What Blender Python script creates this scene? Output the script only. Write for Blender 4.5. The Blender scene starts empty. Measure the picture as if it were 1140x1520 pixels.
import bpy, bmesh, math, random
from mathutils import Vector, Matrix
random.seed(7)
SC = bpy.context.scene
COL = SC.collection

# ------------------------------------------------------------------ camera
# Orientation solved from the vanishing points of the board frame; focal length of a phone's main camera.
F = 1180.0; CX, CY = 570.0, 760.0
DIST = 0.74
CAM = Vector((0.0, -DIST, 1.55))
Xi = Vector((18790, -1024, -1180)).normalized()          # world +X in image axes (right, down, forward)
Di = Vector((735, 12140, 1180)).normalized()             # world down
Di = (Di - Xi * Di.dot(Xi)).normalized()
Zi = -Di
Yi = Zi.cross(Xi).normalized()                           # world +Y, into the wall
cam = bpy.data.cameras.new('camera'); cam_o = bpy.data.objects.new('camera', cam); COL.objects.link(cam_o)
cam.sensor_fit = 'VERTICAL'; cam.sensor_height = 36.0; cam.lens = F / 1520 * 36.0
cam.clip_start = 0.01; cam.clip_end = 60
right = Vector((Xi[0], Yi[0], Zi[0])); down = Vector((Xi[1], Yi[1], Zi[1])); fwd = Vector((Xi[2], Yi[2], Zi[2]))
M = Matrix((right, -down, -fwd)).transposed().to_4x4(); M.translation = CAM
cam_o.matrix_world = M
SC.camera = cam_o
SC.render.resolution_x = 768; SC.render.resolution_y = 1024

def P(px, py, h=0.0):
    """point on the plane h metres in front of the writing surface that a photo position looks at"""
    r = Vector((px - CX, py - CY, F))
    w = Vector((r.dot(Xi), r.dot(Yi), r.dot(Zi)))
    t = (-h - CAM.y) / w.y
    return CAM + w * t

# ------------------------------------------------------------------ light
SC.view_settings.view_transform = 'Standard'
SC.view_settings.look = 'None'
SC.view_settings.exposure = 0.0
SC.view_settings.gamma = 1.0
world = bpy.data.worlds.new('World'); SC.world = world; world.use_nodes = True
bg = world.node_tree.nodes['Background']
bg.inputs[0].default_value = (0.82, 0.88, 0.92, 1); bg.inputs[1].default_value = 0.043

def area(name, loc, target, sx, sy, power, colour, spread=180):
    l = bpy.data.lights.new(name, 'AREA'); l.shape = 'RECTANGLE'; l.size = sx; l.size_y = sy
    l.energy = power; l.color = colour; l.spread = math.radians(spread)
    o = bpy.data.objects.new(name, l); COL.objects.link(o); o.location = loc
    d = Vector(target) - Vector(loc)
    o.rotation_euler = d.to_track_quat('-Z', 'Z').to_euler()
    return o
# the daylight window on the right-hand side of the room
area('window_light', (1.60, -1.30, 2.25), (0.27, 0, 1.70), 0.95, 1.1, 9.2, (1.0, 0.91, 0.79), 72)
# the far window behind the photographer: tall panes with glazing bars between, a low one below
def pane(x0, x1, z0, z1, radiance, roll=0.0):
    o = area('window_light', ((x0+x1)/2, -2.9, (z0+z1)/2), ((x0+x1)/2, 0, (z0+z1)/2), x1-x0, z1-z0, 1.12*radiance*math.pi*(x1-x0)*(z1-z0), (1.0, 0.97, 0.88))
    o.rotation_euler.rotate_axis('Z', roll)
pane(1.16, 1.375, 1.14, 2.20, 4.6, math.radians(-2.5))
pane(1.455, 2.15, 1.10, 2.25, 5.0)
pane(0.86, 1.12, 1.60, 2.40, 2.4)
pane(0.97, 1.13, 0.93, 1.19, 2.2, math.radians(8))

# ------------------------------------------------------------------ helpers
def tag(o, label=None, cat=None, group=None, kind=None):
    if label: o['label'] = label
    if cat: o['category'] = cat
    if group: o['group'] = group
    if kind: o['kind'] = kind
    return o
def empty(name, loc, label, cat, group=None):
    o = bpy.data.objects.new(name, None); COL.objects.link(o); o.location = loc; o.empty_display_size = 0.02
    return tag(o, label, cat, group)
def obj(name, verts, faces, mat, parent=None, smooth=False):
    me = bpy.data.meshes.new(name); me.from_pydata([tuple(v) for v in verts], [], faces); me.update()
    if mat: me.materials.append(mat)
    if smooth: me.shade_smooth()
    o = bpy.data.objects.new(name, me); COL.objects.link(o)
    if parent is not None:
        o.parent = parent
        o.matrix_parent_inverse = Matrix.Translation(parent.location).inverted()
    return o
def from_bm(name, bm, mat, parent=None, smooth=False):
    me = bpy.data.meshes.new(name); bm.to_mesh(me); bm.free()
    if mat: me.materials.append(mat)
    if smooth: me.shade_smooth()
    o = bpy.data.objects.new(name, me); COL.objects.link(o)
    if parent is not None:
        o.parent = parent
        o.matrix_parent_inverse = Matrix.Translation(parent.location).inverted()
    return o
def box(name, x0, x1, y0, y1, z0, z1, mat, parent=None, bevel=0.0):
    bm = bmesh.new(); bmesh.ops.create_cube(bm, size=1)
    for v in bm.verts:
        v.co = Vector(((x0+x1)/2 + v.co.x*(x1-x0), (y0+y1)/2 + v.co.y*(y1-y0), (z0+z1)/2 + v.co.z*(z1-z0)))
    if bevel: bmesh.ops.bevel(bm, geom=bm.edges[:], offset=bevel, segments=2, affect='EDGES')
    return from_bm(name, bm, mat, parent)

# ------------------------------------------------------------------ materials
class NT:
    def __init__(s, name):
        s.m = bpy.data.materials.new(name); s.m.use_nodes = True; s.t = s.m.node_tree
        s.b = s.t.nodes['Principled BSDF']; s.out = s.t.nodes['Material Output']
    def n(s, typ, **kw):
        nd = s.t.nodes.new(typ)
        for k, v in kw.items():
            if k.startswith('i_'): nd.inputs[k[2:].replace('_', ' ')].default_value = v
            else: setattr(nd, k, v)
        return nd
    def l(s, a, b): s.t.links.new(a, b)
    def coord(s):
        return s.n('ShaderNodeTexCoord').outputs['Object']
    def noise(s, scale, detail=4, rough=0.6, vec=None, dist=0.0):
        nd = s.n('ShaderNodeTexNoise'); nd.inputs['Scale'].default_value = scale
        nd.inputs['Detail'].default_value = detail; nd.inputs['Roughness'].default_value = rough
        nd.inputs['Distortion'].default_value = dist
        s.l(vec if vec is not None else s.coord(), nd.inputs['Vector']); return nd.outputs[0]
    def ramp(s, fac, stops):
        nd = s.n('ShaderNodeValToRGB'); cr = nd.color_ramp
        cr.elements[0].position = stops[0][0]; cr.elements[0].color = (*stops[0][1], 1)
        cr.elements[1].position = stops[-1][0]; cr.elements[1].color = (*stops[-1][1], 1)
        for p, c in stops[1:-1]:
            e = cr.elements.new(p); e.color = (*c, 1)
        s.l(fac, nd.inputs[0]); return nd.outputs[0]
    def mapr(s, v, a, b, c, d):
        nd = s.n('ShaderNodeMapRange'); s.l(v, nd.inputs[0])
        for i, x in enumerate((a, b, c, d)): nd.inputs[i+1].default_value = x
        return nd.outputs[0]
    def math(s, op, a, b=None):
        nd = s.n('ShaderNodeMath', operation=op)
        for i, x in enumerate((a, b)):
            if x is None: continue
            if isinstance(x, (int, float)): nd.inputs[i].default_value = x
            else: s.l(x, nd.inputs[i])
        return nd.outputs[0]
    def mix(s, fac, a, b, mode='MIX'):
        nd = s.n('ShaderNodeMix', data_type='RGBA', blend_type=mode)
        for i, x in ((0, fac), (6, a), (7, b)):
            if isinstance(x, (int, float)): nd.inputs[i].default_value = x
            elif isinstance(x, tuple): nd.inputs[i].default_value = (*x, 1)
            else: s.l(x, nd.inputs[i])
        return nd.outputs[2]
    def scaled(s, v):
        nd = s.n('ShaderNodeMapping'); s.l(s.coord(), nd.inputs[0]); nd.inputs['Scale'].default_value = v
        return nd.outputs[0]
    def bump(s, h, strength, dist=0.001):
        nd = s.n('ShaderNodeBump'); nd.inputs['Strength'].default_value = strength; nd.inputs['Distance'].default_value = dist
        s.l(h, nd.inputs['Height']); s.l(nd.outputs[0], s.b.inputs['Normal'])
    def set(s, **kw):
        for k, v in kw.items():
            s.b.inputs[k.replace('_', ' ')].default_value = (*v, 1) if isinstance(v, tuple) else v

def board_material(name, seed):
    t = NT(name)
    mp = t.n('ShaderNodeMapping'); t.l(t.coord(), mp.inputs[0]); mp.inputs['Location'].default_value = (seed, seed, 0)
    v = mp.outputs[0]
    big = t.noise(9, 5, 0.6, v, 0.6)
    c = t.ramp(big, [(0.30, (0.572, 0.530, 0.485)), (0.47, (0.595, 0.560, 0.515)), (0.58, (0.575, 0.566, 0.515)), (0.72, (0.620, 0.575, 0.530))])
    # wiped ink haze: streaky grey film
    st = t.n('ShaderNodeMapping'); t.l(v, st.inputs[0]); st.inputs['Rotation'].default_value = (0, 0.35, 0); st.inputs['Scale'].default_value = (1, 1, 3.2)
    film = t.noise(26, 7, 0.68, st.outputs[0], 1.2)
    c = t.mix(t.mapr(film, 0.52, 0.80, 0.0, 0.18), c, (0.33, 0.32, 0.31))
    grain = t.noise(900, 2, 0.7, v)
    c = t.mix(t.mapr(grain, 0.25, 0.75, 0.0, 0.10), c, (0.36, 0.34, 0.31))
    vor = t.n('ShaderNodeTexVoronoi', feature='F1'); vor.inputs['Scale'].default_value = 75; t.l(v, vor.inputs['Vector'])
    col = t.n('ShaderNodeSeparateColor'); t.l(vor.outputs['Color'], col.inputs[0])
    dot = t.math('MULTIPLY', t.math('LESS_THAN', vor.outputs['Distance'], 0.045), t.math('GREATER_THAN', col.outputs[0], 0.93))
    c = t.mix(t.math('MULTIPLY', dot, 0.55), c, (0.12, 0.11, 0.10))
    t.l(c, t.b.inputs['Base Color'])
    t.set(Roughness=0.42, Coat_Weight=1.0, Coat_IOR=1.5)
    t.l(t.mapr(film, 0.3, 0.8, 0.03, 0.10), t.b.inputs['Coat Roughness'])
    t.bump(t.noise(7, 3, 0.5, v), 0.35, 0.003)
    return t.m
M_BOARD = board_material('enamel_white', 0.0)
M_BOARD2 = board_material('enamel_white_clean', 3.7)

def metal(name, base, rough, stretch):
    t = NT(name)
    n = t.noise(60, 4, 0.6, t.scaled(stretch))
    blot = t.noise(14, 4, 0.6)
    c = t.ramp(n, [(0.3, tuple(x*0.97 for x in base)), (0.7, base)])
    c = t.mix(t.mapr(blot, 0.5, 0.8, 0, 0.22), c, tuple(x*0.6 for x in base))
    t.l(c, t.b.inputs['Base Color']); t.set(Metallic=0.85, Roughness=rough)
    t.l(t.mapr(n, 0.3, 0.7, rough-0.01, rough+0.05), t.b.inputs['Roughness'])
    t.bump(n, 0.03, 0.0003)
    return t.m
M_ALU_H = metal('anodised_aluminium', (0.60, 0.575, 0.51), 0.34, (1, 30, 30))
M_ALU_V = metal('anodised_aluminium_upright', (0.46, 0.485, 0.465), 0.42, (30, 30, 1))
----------
INSTRUCTION - Each line from the start of the listing above through the line containing "COL = SC.collection" should be copied exactly, please, with no other lines added.

EXERCISE RESPONSE -
What Blender Python script creates this scene? Output the script only. Write for Blender 4.5. The Blender scene starts empty. Measure the picture as if it were 1140x1520 pixels.
import bpy, bmesh, math, random
from mathutils import Vector, Matrix
random.seed(7)
SC = bpy.context.scene
COL = SC.collection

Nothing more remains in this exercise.